- _Raw records_:
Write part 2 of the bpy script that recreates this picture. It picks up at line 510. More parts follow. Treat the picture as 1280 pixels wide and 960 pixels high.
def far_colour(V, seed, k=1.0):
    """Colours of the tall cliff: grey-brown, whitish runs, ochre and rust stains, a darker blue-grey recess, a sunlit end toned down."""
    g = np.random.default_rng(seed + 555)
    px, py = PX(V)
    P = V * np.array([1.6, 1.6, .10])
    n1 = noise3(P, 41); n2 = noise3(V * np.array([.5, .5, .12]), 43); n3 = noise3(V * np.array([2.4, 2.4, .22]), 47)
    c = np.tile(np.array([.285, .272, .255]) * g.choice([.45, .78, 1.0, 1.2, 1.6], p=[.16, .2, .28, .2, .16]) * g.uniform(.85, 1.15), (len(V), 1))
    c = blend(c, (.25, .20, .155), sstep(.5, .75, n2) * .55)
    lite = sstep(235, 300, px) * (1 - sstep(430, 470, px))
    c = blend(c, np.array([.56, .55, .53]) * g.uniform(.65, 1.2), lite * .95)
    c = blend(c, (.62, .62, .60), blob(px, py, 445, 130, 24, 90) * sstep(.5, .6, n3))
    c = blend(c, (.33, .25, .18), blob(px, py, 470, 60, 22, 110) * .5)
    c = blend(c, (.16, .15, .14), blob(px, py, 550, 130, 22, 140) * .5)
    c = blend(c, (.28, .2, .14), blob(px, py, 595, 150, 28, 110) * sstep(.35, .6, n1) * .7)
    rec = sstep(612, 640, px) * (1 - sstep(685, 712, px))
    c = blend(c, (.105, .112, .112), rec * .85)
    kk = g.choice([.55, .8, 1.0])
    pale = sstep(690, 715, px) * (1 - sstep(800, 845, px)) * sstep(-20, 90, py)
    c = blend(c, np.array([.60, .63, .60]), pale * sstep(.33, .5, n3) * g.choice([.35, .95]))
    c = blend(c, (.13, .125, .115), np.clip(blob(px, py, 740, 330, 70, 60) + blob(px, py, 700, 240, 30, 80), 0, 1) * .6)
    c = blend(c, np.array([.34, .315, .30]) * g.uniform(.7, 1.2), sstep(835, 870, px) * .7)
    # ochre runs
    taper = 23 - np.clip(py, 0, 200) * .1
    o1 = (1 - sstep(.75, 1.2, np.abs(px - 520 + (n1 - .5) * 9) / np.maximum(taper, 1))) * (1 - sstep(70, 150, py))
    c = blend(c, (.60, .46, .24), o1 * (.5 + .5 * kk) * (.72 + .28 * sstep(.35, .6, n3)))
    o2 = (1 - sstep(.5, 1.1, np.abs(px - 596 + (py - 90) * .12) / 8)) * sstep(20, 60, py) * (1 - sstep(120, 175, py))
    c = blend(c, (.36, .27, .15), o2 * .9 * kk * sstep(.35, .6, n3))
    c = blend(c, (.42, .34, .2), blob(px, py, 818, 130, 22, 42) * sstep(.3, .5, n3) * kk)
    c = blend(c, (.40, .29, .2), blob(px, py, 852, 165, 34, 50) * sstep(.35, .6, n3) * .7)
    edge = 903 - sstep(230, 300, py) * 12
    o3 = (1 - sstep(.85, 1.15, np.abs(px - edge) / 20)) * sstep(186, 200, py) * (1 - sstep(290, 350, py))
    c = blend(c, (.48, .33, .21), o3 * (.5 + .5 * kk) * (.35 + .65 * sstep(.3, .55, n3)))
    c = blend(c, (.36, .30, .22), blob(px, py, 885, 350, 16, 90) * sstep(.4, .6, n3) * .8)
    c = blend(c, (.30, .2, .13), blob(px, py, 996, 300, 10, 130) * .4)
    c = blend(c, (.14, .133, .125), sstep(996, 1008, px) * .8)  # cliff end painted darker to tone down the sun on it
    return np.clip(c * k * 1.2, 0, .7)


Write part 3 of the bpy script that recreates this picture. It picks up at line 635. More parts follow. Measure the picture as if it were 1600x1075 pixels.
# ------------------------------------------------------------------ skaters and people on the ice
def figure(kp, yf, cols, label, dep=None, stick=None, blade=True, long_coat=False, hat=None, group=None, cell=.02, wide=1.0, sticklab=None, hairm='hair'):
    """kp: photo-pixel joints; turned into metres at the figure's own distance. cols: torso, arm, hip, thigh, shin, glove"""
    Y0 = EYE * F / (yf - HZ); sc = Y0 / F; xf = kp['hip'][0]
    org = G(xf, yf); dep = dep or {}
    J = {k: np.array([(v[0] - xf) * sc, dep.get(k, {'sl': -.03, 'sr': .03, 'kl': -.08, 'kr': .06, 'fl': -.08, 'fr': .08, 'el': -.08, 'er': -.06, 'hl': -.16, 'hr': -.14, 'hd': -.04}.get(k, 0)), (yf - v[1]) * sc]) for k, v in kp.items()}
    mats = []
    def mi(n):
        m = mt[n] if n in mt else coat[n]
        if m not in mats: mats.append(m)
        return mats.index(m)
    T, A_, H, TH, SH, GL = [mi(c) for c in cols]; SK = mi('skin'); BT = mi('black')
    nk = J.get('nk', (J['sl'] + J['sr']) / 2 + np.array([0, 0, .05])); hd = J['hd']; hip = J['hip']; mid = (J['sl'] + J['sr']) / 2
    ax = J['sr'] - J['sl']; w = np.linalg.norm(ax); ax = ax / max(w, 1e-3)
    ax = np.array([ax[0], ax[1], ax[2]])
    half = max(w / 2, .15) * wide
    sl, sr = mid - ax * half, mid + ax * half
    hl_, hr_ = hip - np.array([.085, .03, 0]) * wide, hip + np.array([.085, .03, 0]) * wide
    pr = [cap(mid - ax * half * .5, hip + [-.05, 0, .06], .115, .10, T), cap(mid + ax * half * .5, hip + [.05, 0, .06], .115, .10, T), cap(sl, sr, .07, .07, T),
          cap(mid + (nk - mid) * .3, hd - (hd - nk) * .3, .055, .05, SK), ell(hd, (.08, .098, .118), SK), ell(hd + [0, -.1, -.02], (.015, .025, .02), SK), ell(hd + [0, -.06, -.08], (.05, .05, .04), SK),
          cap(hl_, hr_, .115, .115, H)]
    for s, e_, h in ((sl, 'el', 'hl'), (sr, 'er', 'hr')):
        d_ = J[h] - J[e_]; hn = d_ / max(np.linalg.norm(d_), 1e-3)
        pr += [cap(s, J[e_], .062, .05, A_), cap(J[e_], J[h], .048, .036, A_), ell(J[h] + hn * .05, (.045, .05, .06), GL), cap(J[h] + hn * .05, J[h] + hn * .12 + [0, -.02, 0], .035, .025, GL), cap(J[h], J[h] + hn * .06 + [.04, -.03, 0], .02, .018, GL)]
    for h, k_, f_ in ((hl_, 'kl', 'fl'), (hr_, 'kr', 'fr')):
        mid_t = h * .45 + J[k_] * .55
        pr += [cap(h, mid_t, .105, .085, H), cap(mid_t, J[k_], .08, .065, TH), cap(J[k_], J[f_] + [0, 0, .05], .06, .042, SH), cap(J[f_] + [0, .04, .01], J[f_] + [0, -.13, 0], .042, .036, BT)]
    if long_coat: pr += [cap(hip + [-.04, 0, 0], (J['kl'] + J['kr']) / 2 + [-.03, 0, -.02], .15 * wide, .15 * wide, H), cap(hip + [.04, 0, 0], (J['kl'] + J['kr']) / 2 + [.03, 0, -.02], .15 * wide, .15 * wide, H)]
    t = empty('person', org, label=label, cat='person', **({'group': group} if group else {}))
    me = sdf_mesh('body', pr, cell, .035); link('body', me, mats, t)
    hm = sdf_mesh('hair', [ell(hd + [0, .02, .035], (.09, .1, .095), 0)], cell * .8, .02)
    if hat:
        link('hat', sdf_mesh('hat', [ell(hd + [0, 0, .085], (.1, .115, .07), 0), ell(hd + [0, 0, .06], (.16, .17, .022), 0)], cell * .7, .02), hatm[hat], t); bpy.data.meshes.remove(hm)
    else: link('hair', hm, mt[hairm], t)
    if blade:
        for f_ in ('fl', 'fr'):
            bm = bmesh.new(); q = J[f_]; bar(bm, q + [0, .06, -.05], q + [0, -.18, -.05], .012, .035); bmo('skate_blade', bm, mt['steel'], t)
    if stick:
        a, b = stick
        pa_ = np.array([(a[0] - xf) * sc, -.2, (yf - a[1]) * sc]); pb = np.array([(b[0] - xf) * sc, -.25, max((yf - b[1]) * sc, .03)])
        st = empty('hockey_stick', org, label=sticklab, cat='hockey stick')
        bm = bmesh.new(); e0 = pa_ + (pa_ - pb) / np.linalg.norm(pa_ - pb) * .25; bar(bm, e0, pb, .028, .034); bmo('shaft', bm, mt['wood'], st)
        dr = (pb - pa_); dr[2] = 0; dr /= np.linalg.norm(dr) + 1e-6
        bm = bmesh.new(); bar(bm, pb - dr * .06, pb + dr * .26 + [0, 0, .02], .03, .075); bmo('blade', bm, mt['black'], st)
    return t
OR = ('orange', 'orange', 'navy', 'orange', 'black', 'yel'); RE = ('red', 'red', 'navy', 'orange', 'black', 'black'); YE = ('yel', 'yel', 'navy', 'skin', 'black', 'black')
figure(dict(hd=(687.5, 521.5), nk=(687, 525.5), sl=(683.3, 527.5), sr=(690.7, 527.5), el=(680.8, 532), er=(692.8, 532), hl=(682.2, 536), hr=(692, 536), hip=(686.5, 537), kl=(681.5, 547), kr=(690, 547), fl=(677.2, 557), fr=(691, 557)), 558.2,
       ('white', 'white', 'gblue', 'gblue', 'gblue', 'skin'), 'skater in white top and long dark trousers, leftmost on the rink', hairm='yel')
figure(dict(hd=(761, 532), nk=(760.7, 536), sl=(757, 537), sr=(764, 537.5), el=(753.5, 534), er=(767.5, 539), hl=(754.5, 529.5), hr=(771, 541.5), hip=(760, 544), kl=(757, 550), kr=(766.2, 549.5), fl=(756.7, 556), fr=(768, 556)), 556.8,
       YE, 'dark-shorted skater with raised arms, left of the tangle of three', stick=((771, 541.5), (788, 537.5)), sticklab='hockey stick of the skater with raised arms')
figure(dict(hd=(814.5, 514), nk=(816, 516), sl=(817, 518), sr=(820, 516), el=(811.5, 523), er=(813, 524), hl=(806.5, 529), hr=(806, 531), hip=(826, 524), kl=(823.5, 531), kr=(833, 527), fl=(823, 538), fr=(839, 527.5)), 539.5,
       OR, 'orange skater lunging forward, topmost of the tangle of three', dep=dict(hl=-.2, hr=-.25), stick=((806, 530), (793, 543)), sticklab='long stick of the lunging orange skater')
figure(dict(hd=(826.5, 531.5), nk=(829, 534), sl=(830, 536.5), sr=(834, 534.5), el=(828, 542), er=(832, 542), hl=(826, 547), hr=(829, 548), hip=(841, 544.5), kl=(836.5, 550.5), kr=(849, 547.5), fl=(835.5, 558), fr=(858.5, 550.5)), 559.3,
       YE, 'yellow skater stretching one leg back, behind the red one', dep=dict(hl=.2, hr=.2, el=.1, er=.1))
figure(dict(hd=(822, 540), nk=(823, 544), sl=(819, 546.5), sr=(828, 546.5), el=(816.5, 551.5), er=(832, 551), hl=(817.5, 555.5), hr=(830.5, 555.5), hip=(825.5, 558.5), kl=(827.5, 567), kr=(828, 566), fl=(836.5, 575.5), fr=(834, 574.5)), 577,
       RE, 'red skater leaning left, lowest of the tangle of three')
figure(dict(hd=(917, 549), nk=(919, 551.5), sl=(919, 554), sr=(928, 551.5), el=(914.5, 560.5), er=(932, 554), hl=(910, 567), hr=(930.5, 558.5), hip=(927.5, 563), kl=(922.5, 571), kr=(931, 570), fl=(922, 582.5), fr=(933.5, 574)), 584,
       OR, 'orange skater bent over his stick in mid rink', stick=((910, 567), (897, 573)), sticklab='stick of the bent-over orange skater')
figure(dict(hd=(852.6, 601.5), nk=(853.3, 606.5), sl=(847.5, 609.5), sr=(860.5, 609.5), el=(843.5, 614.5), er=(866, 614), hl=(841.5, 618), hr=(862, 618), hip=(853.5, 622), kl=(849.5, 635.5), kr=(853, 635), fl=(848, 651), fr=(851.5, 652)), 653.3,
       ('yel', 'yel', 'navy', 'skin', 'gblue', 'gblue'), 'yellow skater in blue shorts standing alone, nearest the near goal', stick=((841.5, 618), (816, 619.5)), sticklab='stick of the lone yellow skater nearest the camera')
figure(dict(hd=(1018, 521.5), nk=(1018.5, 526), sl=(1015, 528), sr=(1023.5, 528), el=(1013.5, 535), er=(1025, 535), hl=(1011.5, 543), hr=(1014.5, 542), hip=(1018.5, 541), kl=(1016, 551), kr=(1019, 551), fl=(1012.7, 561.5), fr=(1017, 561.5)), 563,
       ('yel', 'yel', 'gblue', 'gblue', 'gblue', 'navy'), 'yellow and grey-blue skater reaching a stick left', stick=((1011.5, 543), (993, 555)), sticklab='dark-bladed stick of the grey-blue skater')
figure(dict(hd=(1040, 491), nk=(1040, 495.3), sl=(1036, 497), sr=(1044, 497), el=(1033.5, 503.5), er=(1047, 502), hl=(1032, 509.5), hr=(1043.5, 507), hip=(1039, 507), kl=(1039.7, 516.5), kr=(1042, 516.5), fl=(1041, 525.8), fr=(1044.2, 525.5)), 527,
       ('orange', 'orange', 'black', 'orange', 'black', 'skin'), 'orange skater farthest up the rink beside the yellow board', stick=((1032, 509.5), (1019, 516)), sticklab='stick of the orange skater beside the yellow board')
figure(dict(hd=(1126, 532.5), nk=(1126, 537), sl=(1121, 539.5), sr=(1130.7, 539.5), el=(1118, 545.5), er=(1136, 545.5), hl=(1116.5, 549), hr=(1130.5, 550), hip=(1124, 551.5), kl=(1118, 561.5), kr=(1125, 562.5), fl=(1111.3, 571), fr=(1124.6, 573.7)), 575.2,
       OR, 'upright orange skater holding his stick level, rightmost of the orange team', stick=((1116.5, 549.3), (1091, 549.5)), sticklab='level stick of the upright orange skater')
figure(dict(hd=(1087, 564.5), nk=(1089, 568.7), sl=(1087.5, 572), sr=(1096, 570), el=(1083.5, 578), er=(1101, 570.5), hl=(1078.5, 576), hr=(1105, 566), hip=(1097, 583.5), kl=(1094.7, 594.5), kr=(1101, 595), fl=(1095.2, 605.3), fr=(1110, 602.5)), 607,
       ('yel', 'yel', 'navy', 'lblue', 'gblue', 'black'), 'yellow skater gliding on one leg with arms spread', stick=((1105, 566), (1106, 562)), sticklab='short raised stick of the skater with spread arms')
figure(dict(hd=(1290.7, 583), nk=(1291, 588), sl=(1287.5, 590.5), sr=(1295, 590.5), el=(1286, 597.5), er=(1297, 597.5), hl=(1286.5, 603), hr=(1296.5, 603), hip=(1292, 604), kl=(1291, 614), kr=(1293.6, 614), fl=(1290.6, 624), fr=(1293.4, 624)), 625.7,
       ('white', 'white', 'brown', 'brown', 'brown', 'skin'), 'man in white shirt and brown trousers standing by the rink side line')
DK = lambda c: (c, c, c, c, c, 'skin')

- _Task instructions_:
Begin at the line that has "c = blend(c, np.array([.56, .55, .53])", stop after the line that has "rec = sstep(612, 640, px)", and repeat exactly those lines, nothing more.

- _In response_:
    c = blend(c, np.array([.56, .55, .53]) * g.uniform(.65, 1.2), lite * .95)
    c = blend(c, (.62, .62, .60), blob(px, py, 445, 130, 24, 90) * sstep(.5, .6, n3))
    c = blend(c, (.33, .25, .18), blob(px, py, 470, 60, 22, 110) * .5)
    c = blend(c, (.16, .15, .14), blob(px, py, 550, 130, 22, 140) * .5)
    c = blend(c, (.28, .2, .14), blob(px, py, 595, 150, 28, 110) * sstep(.35, .6, n1) * .7)
    rec = sstep(612, 640, px) * (1 - sstep(685, 712, px))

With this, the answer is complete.